Though I didn’t have the opportunity to witness the Pope in person, Spanish TV carried extensive coverage of his consecration of Antoni Gaudi’s Sagrada Familia, and I certainly was able to see the aftermath near the Museu Picasso later in the day as traffic was blocked to ensure the Pope’s motorcade had the run of the city.

There was a lot going a lot going on this weekend in Spain.

Elsewhere, in Madrid, “Desperate Housewive’s” (and Corpus Christi, Texan) Eva Longoria hosted the MTV Europe Music Awards, where noshow Lady Gaga (she was performing elsewhere, in Budapest) took the top honors for Best Pop, Best Female, and Best Song (for “Bad Romance”).

Speaking of bad romance, if you’re a Dallas Cowboys football fan, the romance between fans and team this season is definitely over (while I was sleeping, they lost to Green Bay 45-7).

I had already mentioned that, fair weather fan that I am, I was in the market for a new football team.

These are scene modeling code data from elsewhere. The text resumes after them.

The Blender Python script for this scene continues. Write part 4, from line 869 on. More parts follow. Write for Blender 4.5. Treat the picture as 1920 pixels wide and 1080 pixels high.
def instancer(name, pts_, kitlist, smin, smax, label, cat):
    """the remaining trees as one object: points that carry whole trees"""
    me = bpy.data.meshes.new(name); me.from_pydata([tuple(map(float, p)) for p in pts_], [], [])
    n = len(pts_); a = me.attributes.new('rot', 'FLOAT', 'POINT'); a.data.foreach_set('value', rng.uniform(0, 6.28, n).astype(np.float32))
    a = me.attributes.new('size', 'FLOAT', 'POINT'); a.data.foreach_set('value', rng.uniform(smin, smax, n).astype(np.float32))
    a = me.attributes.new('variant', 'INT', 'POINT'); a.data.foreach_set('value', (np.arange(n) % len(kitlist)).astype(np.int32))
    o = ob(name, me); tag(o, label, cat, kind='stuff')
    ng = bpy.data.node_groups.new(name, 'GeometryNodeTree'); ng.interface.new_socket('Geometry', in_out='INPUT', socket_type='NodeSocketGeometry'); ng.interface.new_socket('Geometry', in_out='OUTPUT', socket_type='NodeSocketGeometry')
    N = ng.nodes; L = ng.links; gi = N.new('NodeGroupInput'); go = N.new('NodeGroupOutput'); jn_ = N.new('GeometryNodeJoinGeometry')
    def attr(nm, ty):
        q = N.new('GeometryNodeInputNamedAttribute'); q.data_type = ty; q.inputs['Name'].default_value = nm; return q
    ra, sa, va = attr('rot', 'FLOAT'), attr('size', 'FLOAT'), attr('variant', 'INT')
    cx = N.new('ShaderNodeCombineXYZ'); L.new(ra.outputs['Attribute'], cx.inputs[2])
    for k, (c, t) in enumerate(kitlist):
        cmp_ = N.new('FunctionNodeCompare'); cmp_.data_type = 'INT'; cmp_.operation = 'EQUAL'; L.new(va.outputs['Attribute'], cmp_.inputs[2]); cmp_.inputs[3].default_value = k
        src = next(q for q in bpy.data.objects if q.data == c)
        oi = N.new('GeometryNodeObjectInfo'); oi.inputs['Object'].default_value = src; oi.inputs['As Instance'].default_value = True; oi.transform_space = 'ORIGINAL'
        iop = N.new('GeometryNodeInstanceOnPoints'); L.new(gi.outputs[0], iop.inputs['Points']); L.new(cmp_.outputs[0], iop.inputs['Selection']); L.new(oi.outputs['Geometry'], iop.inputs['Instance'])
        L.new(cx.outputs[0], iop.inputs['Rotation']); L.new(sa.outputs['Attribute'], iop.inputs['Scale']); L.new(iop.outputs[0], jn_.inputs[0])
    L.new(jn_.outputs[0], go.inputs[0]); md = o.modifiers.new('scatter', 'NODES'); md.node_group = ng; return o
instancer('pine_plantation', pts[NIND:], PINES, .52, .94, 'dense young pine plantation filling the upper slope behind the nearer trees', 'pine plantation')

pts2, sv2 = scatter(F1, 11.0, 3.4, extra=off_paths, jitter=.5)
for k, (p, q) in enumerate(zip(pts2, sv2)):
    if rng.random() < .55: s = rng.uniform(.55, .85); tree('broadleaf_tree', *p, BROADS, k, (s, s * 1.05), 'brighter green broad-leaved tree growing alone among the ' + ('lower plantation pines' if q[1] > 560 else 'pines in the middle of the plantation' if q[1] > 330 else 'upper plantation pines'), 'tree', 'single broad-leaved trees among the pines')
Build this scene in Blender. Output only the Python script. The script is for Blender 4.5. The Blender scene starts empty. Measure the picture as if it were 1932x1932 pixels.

If it weren’t for alienating mi amigos in Madrid, I might say I’d found one in La Liga, the Spanish soccer league, where Barca beat Getafe 3-1 last night.

Instead of taking sides and possibly instigating an intra-IBM futbol conflagration, however, let me be the eternal diplomat I am and let me just say I love ALL European football — if for no other reason than the fact that none of it involves the Dallas Cowboys.

Like football teams everywhere,  just about all great artists have their blue periods, and it was Pablo Picasso who defined them.

This is my second time in Barcelona, but somehow I missed the Picasso museum my first time here.

I won’t make mistake again. Though I’m no Picasso scholar, if you’re looking for a one-stop-shop venue to learn more about the artist and his evolution, this is the place.

I visit museums whenever and wherever I can in my travels, and Museu Picasso was up there on the list.

In fact, Picasso’s Velazquez-inspired “Las Meninas” alone was worth the price of admission — in my case, free (but only on the first Sunday of the month after 3 PM!) — as the video presentation outside the exhibit demonstrated how Picasso was both paying homage to Velazquez, but through his Cubist tendencies, completely re-envisioning the great work.

Finally, and before I segueway in immediate and future postings back to the business at hand, the IBM Industry Summit here, I’ll leave you with this factoid: Did you know that Picasso is the most stolen artist in the world?

At last count, the Art Loss Register had 550 of Picasso’s works listed as missing.

Most recently, Picasso’s “Dove With Green Peas” was stolen, along with pieces from several other famous artists, in a brash burglary at the Paris Museum of Modern Art this past May.

For the record, I was nowhere in the vicinity!